Sunday, January 5, 2014

ESCAPE TO THE PAST WITH: Oliver Wiswell by Kenneth Roberts

Happy New Year! What a wonderful Christmas Holiday I’ve had. My family and I went to England! We spent a week in London (with a couple train excursions to sight-see) and then a few days in Bath (renting a car to see Stonehenge and Old Sarum.) I got to see places I’ve wanted to see forever- like Canterbury Cathedral. We went to Battle. We saw Jane Austen’s house and the Jane Austen Center. It was wonderful. I might post some pictures once I get them off the camera and organized.

The plane ride was long- good thing. My historical fiction book club has chosen Oliver Wiswell by Kenneth Roberts for our next meeting. This doorstop is 836 pages and is rather a slow read, so I needed the trans-Atlantic flight to get through it.

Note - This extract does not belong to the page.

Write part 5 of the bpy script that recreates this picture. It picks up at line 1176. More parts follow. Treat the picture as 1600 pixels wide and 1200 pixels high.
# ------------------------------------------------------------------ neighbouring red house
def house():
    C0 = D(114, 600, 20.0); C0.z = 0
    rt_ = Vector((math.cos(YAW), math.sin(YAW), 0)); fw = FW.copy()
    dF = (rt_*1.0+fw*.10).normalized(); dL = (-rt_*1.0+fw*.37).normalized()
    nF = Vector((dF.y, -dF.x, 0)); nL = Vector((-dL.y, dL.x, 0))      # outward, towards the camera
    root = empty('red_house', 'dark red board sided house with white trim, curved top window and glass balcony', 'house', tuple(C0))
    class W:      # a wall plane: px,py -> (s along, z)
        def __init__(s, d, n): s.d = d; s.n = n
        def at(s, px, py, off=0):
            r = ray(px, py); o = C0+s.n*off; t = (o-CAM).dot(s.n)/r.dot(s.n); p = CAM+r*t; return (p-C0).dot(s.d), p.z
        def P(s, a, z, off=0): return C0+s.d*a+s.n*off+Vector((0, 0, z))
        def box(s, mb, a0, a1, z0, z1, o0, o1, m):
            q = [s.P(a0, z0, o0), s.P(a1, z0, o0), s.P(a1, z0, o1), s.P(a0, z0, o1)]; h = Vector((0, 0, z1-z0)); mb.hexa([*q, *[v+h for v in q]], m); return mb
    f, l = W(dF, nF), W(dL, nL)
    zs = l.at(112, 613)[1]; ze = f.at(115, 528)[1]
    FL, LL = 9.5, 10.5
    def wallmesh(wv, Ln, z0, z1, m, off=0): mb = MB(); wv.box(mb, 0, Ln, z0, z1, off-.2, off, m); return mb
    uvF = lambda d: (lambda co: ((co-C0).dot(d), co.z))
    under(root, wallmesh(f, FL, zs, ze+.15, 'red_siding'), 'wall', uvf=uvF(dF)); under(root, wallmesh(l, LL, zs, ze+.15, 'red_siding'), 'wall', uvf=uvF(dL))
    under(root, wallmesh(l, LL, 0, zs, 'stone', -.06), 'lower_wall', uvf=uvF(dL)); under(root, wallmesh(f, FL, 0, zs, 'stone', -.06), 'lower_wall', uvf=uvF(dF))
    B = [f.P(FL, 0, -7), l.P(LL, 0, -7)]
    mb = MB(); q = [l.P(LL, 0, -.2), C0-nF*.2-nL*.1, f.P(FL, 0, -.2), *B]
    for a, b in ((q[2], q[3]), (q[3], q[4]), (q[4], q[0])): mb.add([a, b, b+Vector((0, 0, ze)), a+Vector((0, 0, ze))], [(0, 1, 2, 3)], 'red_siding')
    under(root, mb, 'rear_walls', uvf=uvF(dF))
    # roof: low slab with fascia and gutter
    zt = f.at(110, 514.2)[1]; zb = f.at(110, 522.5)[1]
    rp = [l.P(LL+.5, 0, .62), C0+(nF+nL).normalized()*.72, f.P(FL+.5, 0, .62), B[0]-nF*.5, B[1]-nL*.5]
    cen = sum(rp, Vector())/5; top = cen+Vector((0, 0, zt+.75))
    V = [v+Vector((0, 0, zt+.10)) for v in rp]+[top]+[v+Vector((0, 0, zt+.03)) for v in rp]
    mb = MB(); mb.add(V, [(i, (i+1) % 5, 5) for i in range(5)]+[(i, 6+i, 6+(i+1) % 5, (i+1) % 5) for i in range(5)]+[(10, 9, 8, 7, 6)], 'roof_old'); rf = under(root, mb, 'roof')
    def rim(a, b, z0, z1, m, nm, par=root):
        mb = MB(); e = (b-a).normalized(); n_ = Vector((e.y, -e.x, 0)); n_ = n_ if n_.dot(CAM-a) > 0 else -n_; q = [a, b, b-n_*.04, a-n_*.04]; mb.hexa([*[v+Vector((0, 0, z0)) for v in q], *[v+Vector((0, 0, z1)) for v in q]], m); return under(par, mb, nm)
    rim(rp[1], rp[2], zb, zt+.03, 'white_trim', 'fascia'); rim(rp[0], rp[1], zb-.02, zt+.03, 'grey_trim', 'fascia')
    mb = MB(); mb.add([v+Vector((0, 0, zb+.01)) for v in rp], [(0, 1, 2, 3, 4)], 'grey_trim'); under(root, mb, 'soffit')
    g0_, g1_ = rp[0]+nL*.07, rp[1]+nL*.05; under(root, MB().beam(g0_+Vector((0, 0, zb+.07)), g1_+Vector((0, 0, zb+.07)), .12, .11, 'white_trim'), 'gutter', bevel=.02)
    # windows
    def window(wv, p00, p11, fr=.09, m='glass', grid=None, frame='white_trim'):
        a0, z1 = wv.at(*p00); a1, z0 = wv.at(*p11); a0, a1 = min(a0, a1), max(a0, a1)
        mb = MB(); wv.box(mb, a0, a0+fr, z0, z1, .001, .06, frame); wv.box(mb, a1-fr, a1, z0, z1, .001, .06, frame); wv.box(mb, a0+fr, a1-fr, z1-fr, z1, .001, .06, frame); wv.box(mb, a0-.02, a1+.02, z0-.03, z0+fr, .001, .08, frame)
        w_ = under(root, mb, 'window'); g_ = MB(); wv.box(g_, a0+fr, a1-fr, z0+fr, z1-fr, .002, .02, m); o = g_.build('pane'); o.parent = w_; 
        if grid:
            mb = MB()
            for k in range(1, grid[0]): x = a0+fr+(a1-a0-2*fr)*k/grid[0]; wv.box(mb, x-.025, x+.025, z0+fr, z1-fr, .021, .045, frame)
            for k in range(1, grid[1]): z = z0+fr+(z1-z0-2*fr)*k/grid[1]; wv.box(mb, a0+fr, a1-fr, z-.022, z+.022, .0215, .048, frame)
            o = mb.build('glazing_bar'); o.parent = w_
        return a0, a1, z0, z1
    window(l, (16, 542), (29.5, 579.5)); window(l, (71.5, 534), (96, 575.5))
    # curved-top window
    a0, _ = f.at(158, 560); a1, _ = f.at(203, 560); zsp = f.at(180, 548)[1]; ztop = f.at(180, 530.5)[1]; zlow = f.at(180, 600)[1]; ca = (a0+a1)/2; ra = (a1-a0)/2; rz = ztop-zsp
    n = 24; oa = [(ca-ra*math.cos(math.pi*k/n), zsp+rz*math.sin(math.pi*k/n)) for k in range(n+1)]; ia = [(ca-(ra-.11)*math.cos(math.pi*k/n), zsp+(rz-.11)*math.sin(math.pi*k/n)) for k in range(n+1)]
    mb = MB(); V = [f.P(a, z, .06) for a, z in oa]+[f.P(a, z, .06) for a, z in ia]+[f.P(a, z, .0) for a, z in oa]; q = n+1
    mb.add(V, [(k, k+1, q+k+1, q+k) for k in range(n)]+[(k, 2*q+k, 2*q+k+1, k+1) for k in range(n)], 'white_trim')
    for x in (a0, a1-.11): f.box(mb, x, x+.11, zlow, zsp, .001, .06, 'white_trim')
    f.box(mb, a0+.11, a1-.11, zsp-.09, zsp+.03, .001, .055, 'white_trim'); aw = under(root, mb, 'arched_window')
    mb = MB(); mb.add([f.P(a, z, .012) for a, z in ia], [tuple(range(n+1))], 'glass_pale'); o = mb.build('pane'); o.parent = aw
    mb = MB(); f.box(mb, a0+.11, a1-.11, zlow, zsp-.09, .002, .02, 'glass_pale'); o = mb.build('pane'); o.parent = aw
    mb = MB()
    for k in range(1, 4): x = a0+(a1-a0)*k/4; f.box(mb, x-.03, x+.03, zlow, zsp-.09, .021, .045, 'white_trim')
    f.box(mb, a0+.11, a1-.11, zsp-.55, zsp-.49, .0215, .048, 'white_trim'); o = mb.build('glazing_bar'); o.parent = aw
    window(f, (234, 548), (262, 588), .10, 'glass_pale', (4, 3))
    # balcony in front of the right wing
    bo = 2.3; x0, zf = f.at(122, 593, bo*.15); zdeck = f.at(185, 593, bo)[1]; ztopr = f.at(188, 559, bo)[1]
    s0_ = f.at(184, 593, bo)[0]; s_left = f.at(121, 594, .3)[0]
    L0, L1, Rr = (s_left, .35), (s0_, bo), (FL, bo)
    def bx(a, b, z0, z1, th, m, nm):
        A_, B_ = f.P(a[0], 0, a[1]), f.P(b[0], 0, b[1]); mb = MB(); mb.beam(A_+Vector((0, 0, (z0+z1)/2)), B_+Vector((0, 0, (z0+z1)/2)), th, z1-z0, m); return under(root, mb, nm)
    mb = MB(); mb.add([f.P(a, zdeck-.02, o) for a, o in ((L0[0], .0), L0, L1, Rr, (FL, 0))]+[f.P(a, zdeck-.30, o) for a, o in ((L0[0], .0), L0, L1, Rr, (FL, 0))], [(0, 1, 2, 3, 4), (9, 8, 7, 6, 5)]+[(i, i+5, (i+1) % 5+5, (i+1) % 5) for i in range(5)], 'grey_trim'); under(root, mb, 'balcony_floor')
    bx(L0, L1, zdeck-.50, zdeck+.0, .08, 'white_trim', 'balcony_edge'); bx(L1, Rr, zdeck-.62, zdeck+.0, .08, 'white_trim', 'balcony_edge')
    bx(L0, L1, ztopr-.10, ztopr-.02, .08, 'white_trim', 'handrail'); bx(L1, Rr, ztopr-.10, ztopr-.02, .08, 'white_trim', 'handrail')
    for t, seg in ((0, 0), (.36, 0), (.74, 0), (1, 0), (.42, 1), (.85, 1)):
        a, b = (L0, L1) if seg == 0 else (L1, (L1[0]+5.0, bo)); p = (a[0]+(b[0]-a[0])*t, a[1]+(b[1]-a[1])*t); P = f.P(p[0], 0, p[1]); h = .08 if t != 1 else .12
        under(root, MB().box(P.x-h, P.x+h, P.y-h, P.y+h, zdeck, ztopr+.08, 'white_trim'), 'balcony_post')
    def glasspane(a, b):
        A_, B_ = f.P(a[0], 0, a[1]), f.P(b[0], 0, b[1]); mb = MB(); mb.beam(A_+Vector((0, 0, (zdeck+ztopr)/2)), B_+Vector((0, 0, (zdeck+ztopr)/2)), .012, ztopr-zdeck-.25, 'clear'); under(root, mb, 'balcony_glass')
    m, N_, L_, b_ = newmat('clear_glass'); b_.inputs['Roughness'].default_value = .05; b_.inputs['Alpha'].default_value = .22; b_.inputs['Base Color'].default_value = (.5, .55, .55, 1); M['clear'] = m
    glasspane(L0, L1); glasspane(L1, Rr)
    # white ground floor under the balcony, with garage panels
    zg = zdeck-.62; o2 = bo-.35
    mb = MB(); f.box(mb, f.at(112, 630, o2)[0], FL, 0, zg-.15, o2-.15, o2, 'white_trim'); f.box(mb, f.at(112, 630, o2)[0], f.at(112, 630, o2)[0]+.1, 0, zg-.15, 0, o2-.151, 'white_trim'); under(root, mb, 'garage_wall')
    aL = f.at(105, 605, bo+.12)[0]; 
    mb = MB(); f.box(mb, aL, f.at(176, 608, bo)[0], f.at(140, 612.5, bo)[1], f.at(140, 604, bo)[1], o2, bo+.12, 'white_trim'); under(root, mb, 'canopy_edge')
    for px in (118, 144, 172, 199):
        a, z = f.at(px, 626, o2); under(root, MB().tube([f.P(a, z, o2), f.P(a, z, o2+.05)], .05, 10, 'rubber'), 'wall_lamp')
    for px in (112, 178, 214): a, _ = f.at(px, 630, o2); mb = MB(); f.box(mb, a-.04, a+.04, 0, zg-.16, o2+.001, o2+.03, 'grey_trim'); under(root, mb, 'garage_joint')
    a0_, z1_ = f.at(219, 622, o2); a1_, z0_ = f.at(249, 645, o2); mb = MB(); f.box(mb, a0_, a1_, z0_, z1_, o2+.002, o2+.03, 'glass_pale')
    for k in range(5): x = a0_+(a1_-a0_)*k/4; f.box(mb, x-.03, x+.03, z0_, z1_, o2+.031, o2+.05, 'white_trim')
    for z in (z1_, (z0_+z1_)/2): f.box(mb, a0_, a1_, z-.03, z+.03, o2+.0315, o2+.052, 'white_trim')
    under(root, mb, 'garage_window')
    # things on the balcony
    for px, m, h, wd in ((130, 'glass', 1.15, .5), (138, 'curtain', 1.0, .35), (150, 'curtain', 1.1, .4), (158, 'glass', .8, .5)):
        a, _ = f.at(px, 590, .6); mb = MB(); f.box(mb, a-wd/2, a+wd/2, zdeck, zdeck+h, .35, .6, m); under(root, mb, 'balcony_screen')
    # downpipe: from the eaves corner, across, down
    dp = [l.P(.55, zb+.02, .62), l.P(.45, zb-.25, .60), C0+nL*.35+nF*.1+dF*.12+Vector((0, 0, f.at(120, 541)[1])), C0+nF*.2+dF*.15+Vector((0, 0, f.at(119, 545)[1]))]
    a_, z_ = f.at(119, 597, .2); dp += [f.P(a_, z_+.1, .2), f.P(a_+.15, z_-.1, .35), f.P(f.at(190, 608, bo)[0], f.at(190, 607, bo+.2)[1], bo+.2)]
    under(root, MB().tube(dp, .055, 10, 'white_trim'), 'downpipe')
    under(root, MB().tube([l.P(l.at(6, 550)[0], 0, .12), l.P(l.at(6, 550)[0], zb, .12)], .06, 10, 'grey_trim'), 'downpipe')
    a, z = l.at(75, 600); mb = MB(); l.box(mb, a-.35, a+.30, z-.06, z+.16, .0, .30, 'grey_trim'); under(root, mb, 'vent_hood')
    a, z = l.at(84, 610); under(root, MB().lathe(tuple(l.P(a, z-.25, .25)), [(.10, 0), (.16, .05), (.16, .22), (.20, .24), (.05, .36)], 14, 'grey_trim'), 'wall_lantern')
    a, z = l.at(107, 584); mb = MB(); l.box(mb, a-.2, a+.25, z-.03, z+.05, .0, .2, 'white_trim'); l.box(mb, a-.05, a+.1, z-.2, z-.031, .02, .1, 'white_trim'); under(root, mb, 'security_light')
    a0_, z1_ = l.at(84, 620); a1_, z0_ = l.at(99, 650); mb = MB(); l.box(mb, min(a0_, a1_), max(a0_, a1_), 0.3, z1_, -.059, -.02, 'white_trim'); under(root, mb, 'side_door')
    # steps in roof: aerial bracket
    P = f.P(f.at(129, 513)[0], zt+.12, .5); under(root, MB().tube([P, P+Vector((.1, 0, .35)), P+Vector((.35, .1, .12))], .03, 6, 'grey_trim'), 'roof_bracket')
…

There are at least two sides to every conflict. Oliver Wiswell is the story of the American Revolution told from the point of view of a loyalist. It was published in 1940, and the author received a special Pulitzer Prize citation in 1957 for his historical fiction so it’s a classic book. As a general rule, detailed, accurate historical fiction is my favorite type of novel. But I had trouble getting in to Oliver Wiswell.

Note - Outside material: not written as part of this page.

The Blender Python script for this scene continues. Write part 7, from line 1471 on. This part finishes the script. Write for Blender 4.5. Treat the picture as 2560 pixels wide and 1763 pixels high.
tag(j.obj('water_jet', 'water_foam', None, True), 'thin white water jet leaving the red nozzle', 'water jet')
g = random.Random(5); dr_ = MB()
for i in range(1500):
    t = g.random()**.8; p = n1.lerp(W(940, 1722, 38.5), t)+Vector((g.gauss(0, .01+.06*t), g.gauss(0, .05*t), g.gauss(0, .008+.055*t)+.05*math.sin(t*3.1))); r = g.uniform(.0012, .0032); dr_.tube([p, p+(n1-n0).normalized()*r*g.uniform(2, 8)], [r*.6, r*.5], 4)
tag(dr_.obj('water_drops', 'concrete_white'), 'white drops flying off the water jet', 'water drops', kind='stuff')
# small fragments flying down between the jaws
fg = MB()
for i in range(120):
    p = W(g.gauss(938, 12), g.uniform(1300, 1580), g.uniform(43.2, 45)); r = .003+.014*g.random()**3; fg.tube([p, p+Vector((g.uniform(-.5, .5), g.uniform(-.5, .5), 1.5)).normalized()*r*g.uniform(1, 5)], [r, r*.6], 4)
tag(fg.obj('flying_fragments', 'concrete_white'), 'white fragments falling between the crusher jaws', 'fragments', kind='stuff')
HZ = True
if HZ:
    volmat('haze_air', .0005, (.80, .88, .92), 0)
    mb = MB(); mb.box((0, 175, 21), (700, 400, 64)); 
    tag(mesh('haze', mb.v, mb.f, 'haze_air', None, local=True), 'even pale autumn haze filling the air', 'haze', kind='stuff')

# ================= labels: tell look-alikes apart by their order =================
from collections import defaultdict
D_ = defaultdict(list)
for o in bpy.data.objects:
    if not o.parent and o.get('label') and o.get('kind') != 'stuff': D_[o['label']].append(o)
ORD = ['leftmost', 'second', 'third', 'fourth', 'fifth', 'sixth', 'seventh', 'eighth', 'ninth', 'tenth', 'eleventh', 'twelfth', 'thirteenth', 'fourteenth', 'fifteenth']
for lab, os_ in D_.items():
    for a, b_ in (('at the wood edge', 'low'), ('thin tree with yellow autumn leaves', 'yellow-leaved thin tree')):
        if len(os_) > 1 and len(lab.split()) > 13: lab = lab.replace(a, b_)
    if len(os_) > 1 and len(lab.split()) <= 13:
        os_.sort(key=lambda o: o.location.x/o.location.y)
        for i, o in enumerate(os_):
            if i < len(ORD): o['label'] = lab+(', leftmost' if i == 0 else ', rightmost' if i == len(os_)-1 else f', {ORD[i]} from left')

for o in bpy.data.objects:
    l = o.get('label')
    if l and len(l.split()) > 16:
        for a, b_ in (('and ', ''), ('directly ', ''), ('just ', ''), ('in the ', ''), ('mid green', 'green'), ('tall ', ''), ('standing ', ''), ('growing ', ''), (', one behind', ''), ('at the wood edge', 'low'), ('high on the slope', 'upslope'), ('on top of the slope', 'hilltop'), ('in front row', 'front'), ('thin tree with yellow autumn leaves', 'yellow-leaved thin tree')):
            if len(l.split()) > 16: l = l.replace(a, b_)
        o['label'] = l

The book begins with Oliver as a young man returning to his Massachusetts home to visit his father, a well-respected lawyer, who has recently suffered a stroke. On the way, he comes across a mob of rebels burning a farm and tarring and feathering a man they discovered on the premises-- Thomas Buell, a printer, inventor, man of many skills, whose printing press happened to be on the site. Wiswell rescues Buell and brings him to his father’s home, thus saving his life, and from then on Buell does not leave Wiswell’s side, not for long anyway. The ingenuous but rather coarse Buell proves invaluable to highbrow Wiswell.

The rebels, stirred up by Sam Adams and John Hancock, have been making life miserable for honest, loyal Americans for a good while. But things are about to get worse. Oliver Wiswell’s neighbors, the Leightons, have been good friends all his life. He is best friends with one of the brothers and in love with the sister, Sally. Unfortunately, the Leightons are patriots. Word has gotten out that Buell is in the Wiswell home, and rebels come to get Buell and to drive out the Wiswells. Sally warns Oliver just in time and they are able to make an escape, but he must leave Sally behind.

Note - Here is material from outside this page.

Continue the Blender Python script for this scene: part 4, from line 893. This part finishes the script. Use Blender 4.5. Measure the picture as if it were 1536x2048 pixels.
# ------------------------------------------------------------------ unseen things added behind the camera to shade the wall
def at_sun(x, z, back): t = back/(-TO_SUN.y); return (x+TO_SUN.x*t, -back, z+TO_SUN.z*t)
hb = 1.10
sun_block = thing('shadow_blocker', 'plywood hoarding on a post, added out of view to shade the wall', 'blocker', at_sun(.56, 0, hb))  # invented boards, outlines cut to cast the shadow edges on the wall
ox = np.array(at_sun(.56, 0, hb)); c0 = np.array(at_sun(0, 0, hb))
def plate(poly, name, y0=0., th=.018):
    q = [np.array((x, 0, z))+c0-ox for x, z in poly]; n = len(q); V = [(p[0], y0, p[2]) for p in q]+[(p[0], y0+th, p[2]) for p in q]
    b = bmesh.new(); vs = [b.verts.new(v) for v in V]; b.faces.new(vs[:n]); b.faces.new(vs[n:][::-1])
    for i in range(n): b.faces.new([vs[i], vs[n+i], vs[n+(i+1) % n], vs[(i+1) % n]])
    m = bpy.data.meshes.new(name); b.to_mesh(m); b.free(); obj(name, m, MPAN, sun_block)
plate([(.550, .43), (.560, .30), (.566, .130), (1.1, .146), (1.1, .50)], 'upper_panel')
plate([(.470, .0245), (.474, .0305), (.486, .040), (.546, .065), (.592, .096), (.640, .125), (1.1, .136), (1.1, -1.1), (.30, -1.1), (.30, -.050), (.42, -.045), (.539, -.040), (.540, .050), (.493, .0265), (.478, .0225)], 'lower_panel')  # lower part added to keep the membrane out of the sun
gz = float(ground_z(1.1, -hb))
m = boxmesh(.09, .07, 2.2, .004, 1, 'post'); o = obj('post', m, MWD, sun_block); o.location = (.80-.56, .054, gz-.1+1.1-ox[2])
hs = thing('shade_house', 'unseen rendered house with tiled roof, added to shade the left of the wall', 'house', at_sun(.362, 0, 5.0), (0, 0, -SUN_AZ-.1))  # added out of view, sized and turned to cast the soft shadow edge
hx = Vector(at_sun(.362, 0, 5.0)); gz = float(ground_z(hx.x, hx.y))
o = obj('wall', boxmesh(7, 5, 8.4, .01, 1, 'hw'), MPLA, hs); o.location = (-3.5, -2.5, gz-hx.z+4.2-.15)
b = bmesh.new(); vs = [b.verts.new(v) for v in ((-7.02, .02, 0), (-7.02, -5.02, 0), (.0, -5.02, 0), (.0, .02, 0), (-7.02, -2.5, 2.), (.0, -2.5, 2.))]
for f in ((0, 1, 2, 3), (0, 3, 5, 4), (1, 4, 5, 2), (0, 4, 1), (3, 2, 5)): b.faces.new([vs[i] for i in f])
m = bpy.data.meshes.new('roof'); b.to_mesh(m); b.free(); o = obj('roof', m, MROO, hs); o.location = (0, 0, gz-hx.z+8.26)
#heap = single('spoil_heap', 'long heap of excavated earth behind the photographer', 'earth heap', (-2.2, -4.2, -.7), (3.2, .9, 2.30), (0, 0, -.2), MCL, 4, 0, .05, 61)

The book follows the fate of loyalists. First, they collect in Boston. When Boston falls, they flee to New York. During the course of the war, it seems the bulk of Americans are loyalists or, if not outright supporters of the British, are against the rebels but are too afraid to say so. The rebels, though a small minority, are bullies who terrify the population into submission.

Wiswell does not fight against his fellow countrymen but he does spy for the British army, first in America and then in England and France. Unfortunately, the British higher-ups refuse to believe or act upon any of the intelligence he brings them. Fed up, he returns to America where he continues his information gathering and does a little fighting, all to no effect. (The rebels win.)

Wiswell meets the most famous people of the day. He manages to be present at quite a few of the most important events. For this reason, the book is interesting and informative if a bit farfetched. But I found that its lack of subtlety in its bias towards the loyalists made it read more like propaganda than an enjoyable novel. The loyalists are too unbelievably GOOD GUYS: brave, honest, morally unimpeachable, intelligent, gentlemanly, upstanding all around, and the rebels are LOUTS: uneducated, gullible, greedy, violent, brutish and untrustworthy. The rebel leaders are self interested liars and cheats. They start the revolution not for high ideals like liberty, etc., but out of spite towards England and in order to get out of paying debts owed to the Crown. For these personal and mercenary reasons, they are willing to sacrifice the lives of thousands. As for the British, they are corrupt and/or incompetent. The rebels are so cowardly and such poor soldiers, so badly commanded, that they never could have won the war. The British lost it by being completely inept. They lost it, it seems, by not listening to the advice of Oliver Wiswell. The loyalists would have won if they had been allowed to fight under American loyalist commanders from the get-go. The loyalists were pretty much perfect in every way. These assertions are repeated and demonstrated over and over and over again without any variation. Except at the end, one of the rebels does come around and admit that the rebel cause was misguided and its leaders were corrupt, so he wasn’t quite as much of a goon as the others, but he was a Leighton.

I prefer books that are a bit more nuanced. Nevertheless, I do feel that I’ve learned more American history and that’s time well spent!

This is my first historical novel completed in 2014 so I’m jumping right in to the Historical Fiction Challenge, hosted by Historical Tapestry.